Monday, July 27, 2009

New Home Sales Increase Three Months in a Row For the FIrst Time in Five Years

Wall Street Journal -- New-home sales soared in June from the previous month, the third increase in a row and supplying fresh evidence the housing market is beginning to recover from its long crisis. Sales of single-family homes increased by 11.0% to a seasonally adjusted annual rate of 384,000 compared to the prior month, the Commerce Department said Monday.

The increase was the fourth in five months, as buyers take advantage of falling prices. It appears new-home sales reached a bottom in January, at a level of 329,000, and that the market is beginning to recover slowly. The level of 384,000 in June was the highest since 390,000 last November.


MP: The three consecutive monthly increases in new home sales for April, May, and June of this year was the first time since the summer of 2004 that new home sales increased three months in a row. The sales increases in four out of the last five months follows a long string of declines in 18 out the previous 21 months going back to May 2005 (see chart above, data here).

Update: The 11% June increase is the largest monthly percentage increase since the July 2000 gain of 11.85%, almost nine years ago, see First Trust Portfolio report here.


2 Comments:

At 7/27/2009 1:53 PM, Blogger juandos said...

"New-home sales soared in June from the previous month, the third increase in a row and supplying fresh evidence the housing market is beginning to recover from its long crisis"...

LOL!

Thanks to EXTORTED TAX DOLLARS...

ROFLMAO!

How many of these 'casas nuevas' will end up underwarter?

Considering the inability to understand basic economics in the Oval Office today could there be another Diversity Recession?

 
At 7/27/2009 8:22 PM, Anonymous Anonymous said...

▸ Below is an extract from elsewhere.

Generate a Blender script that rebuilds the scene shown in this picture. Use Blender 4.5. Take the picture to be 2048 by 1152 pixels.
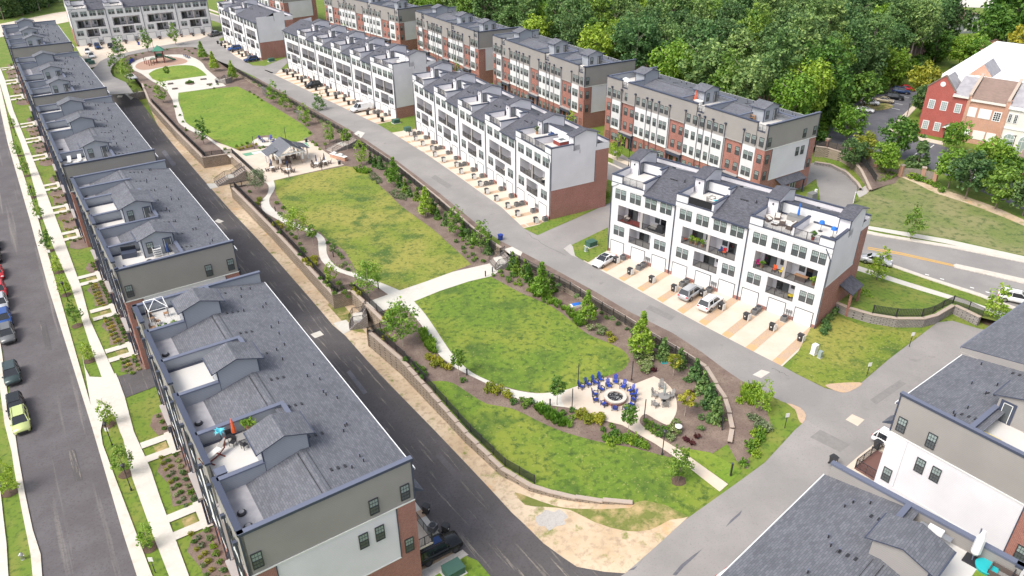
import bpy, bmesh, math, random
import numpy as np
from mathutils import Vector, Matrix
from mathutils.geometry import tessellate_polygon
R=math.radians
random.seed(7)
SC=bpy.context.scene
COL=SC.collection
for o in list(bpy.data.objects): bpy.data.objects.remove(o)
# ---------------- camera, light, exposure
FL=1479.;PIT=R(29.6);ROLL=R(-0.4);CH=54.5
cr,sr=math.cos(ROLL),math.sin(ROLL)
def ray(u,v):
    a=(u-1024)/FL;b=(576-v)/FL
    a,b=a*cr-b*sr,a*sr+b*cr
    return (a, math.cos(PIT)+b*math.sin(PIT), -math.sin(PIT)+b*math.cos(PIT))
cam=bpy.data.objects.new('camera',bpy.data.cameras.new('camera'));COL.objects.link(cam)
cam.data.sensor_width=36;cam.data.lens=FL/2048*36;cam.data.clip_end=3000;cam.data.clip_start=1
fw=Vector((0,math.cos(PIT),-math.sin(PIT)));up0=Vector((0,math.sin(PIT),math.cos(PIT)));rt0=Vector((1,0,0))
rt=rt0*cr+up0*sr;up=up0*cr-rt0*sr
m=Matrix((rt,up,-fw)).transposed().to_4x4();m.translation=(0,0,CH);cam.matrix_world=m
SC.camera=cam
SUN_AZ=238;SUN_EL=52      # degrees, azimuth clockwise from +Y
w=bpy.data.worlds.new('World');SC.world=w;w.use_nodes=True
nt=w.node_tree;bg=nt.nodes['Background']
sky=nt.nodes.new('ShaderNodeTexSky');sky.sky_type='NISHITA';sky.sun_disc=False
sky.sun_elevation=R(SUN_EL);sky.sun_rotation=R(SUN_AZ);sky.dust_density=3.0;sky.air_density=1.0;sky.ozone_density=1.0
hs_=nt.nodes.new('ShaderNodeHueSaturation');hs_.inputs['Saturation'].default_value=.45;nt.links.new(sky.outputs[0],hs_.inputs['Color']);nt.links.new(hs_.outputs[0],bg.inputs[0]);bg.inputs[1].default_value=0.15
sl=bpy.data.lights.new('sun','SUN');sun=bpy.data.objects.new('sun',sl);COL.objects.link(sun)
sl.energy=1.5;sl.angle=R(28);sl.color=(1,.95,.87)
d=Vector((math.sin(R(SUN_AZ))*math.cos(R(SUN_EL)),math.cos(R(SUN_AZ))*math.cos(R(SUN_EL)),math.sin(R(SUN_EL))))
sun.rotation_euler=d.to_track_quat('Z','Y').to_euler()
SC.view_settings.view_transform='Standard';SC.view_settings.look='None';SC.view_settings.gamma=1
SC.view_settings.exposure=0.78;SC.view_settings.use_curve_mapping=False
# ---------------- terrain frame
AZ=R(-34);ca,sa=math.cos(AZ),math.sin(AZ)
def st2w(s,t): return (s*ca+t*sa, -s*sa+t*ca)
def w2st(x,y): return (x*ca-y*sa, x*sa+y*ca)
def clamp(v,a=0.,b=1.): return max(a,min(b,v))
ZL,ZP,ZR=-3.9,-1.6,0.
def height(x,y,tag):
    s,t=w2st(x,y)
    W=clamp((t-39)/36)*clamp((288-t)/30)
    zl=ZL*(1-clamp((t-250)/35)) if s<64 else ZL
    rp=zl+(ZR-zl)*clamp((s-29.5)/34.5)
    return rp+({'L':zl,'P':ZP,'R':ZR}[tag]-rp)*W
def at(u,v,z=0.):
    r=ray(u,v);k=(z-CH)/r[2];return (r[0]*k,r[1]*k)
def G(u,v,tag='P'):
    z=0.
    for i in range(30):
        x,y=at(u,v,z);z=z*.3+height(x,y,tag)*.7
    return Vector((x,y,z))
# ---------------- materials
MATS={}
def nodes(m):
    nt=m.node_tree;b=nt.nodes['Principled BSDF'];return nt,b
def mat(name,col,rough=.8,metal=0.,noise=None,alpha=None,emit=None,spec=None):
    """noise: list of (scale, colour2, low, high, detail, stretch)"""
    if name in MATS: return MATS[name]
    m=bpy.data.materials.new(name);m.use_nodes=True;nt,b=nodes(m)
    b.inputs['Base Color'].default_value=(*col,1);b.inputs['Roughness'].default_value=rough;b.inputs['Metallic'].default_value=metal
    if spec is not None: b.inputs['Specular IOR Level'].default_value=spec
    if emit: b.inputs['Emission Color'].default_value=(*emit,1);b.inputs['Emission Strength'].default_value=1
    if alpha: b.inputs['Alpha'].default_value=alpha
    if noise:
        g=nt.nodes.new('ShaderNodeNewGeometry');prev=None
        for (sc,c2,lo,hi,det,stq) in noise:
            mp=nt.nodes.new('ShaderNodeMapping');nt.links.new(g.outputs['Position'],mp.inputs[0])
            if stq: mp.inputs['Rotation'].default_value=(0,0,stq[0]);mp.inputs['Scale'].default_value=(stq[1],stq[2],1)
            # rotate first then scale
            mp.vector_type='TEXTURE' if stq else 'POINT'
            n=nt.nodes.new('ShaderNodeTexNoise');n.inputs['Scale'].default_value=sc;n.inputs['Detail'].default_value=det;n.inputs['Roughness'].default_value=.6
            nt.links.new(mp.outputs[0],n.inputs['Vector'])
            r=nt.nodes.new('ShaderNodeMapRange');r.inputs[1].default_value=lo;r.inputs[2].default_value=hi
            nt.links.new(n.outputs['Fac'],r.inputs[0])
            x=nt.nodes.new('ShaderNodeMix');x.data_type='RGBA'
            nt.links.new(r.outputs[0],x.inputs['Factor'])
            if prev: nt.links.new(prev,x.inputs[6])
            else: x.inputs[6].default_value=(*col,1)
            x.inputs[7].default_value=(*c2,1);prev=x.outputs[2]
        nt.links.new(prev,b.inputs['Base Color'])
    MATS[name]=m;return m
def objvec(nt,sx,sz,mode='wall'):
    tc=nt.nodes.new('ShaderNodeTexCoord');sp=nt.nodes.new('ShaderNodeSeparateXYZ');nt.links.new(tc.outputs['Object'],sp.inputs[0])
    cb=nt.nodes.new('ShaderNodeCombineXYZ')
    if mode=='wall':
        a=nt.nodes.new('ShaderNodeMath');a.operation='ADD';nt.links.new(sp.outputs[0],a.inputs[0]);nt.links.new(sp.outputs[1],a.inputs[1])
        nt.links.new(a.outputs[0],cb.inputs[0]);nt.links.new(sp.outputs[2],cb.inputs[1])
    else:
        nt.links.new(sp.outputs[0],cb.inputs[0]);nt.links.new(sp.outputs[1],cb.inputs[1])
    return cb.outputs[0]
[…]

The ratio of new home sales to existing home sales is near a record low. While the inventory of new homes has decllined a lot, the old "normal" inventory of six months of supply is no longer valid.

New home building permits are at the lowest level since 1980 despite positive population growth over the past 29 years.

The Architectural Billings Index has been below 50 for 18 months and more than half of architectural firms expect a decline in billings in the next six months.